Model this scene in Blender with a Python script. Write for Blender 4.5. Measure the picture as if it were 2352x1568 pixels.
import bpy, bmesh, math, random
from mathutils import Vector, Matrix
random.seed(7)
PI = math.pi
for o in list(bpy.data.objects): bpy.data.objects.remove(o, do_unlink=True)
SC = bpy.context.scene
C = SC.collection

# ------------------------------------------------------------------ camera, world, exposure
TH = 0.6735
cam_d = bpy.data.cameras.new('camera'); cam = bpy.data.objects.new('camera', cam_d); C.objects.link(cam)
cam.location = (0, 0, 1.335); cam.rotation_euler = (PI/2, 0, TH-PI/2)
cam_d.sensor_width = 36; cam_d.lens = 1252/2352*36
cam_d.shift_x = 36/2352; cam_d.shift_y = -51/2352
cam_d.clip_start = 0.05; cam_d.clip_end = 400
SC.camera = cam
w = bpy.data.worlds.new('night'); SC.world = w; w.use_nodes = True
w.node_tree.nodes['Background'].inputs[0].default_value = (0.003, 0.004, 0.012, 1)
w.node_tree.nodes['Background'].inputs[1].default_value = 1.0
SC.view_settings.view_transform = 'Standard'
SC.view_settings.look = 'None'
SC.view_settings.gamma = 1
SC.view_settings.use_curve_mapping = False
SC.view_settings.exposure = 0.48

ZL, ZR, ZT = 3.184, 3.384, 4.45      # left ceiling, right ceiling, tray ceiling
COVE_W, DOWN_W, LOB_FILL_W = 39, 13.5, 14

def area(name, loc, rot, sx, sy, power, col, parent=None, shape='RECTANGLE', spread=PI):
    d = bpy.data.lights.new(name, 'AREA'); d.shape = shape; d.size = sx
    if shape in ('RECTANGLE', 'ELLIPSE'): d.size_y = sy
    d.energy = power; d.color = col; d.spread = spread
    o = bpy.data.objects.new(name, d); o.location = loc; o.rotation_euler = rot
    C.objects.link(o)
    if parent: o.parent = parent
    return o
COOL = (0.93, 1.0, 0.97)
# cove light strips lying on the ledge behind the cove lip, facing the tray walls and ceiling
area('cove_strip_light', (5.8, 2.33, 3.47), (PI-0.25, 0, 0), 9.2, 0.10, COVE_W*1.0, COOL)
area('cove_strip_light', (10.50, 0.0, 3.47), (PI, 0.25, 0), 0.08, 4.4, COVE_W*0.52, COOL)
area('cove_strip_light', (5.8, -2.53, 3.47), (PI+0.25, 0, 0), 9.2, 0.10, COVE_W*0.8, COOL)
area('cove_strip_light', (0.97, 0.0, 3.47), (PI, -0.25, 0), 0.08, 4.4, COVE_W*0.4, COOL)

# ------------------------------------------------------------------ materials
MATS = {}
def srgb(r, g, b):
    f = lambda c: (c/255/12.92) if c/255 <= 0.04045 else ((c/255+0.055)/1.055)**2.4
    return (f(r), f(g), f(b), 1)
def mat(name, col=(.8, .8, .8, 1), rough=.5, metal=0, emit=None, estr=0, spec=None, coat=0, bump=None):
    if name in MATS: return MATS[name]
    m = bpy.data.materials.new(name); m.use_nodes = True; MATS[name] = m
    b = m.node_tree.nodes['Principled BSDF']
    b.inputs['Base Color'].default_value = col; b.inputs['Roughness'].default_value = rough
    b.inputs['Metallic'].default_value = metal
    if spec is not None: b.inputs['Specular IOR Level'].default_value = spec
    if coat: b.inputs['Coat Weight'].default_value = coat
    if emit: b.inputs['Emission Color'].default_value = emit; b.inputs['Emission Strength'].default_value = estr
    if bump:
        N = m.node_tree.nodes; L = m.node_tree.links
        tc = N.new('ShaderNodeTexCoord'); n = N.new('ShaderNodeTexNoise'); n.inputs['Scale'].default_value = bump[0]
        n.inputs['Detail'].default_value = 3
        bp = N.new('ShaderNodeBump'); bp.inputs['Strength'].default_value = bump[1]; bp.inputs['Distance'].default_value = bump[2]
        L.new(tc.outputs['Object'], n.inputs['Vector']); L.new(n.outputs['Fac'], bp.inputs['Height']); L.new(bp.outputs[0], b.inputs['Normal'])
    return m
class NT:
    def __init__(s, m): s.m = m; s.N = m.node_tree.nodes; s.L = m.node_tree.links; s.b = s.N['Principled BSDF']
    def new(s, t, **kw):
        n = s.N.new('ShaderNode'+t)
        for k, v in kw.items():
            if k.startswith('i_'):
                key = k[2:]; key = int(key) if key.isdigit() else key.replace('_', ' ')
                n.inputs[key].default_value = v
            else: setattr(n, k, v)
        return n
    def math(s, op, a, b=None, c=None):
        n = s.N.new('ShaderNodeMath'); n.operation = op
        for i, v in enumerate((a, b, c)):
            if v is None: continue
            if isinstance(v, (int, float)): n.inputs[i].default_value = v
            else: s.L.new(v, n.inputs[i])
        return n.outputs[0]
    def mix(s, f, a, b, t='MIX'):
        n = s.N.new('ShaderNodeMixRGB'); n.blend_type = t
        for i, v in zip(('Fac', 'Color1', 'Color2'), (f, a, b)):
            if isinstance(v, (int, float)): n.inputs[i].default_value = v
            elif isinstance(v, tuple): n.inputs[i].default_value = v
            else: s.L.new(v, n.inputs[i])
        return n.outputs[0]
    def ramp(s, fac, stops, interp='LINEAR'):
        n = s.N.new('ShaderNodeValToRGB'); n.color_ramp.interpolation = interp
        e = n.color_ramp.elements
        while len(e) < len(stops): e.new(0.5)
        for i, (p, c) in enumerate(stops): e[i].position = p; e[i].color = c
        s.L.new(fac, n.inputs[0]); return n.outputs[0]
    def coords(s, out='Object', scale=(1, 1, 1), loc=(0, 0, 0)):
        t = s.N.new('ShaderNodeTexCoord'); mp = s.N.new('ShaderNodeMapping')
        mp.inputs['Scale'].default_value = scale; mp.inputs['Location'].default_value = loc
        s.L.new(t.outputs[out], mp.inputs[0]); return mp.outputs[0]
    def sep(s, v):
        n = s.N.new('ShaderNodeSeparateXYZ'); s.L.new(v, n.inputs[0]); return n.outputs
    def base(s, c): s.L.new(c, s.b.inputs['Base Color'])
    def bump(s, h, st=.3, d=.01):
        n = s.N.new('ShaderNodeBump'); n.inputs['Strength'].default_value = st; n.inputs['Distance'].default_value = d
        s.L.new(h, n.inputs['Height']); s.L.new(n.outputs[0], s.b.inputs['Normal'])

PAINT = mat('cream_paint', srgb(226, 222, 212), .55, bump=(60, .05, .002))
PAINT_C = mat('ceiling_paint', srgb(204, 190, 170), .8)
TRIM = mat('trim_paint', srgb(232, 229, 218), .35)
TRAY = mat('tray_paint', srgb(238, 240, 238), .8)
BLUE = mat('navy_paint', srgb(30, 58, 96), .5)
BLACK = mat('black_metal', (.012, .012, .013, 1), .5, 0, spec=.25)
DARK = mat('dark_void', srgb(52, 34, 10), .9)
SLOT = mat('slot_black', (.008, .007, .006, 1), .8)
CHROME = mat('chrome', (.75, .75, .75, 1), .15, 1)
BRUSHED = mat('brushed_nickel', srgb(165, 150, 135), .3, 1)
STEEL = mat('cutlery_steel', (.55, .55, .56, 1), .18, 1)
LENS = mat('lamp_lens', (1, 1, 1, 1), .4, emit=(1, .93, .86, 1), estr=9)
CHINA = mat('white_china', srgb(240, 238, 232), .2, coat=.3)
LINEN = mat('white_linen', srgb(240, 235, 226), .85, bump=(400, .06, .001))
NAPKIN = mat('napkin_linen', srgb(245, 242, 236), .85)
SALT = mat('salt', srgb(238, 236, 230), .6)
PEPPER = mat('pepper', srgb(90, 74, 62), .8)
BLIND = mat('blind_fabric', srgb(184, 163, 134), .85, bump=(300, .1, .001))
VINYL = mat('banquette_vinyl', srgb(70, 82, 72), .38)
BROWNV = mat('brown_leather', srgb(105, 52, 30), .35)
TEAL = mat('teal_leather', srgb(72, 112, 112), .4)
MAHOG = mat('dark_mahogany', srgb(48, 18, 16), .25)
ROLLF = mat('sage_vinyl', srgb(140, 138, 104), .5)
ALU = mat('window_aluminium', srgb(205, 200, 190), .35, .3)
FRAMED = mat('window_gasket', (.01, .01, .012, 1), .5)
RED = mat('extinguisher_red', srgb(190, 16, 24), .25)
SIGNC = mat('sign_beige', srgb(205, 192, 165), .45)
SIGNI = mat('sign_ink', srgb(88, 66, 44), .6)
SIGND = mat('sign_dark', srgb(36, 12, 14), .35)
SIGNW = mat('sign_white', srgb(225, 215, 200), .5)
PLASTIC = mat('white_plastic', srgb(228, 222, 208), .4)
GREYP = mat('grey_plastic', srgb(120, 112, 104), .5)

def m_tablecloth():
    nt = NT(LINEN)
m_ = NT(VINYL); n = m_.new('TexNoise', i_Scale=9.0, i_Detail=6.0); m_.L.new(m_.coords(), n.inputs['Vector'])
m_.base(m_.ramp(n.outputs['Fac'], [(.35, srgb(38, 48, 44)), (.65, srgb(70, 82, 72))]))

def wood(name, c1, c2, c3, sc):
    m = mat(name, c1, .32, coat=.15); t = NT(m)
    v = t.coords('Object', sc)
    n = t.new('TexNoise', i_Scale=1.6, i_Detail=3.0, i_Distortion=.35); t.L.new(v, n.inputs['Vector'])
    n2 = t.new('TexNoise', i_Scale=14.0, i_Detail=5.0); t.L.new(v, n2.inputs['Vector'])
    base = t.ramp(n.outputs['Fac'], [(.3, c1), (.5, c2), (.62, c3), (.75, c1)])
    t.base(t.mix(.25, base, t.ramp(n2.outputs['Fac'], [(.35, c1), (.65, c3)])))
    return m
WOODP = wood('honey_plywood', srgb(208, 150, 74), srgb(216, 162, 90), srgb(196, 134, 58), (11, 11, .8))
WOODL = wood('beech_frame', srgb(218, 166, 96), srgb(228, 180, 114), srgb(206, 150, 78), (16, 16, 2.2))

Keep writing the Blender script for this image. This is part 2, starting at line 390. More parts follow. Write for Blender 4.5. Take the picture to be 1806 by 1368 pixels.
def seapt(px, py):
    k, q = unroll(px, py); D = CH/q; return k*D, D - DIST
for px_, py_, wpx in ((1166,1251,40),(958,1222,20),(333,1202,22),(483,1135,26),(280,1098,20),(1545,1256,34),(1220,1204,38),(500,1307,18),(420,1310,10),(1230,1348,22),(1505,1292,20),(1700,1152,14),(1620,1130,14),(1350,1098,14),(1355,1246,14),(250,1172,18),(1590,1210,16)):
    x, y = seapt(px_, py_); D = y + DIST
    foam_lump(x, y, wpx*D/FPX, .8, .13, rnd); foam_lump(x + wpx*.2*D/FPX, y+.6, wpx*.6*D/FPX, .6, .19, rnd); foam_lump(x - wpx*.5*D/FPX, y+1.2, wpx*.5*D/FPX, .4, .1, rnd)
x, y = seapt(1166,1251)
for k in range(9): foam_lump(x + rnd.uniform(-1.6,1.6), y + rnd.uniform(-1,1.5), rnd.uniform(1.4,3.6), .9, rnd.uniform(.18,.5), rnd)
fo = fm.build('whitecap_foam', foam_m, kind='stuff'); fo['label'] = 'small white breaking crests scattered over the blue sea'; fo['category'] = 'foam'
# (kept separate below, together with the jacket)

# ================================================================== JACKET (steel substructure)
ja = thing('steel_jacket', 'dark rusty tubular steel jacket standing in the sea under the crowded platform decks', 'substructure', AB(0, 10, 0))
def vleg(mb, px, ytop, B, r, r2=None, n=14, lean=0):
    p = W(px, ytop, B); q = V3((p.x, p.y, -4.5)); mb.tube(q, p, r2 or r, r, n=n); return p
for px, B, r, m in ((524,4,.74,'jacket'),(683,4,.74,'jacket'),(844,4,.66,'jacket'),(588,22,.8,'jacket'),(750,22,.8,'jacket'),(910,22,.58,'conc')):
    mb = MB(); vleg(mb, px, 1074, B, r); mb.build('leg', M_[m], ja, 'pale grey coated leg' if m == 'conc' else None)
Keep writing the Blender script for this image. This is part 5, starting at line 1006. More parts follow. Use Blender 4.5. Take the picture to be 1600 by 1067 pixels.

_ _ _ _

### [STATED PROBLEM]
Where a line above includes "scene", copy that line.

### [SOLVED PROBLEM]
Model this scene in Blender with a Python script. Write for Blender 4.5. Measure the picture as if it were 2352x1568 pixels.
SC = bpy.context.scene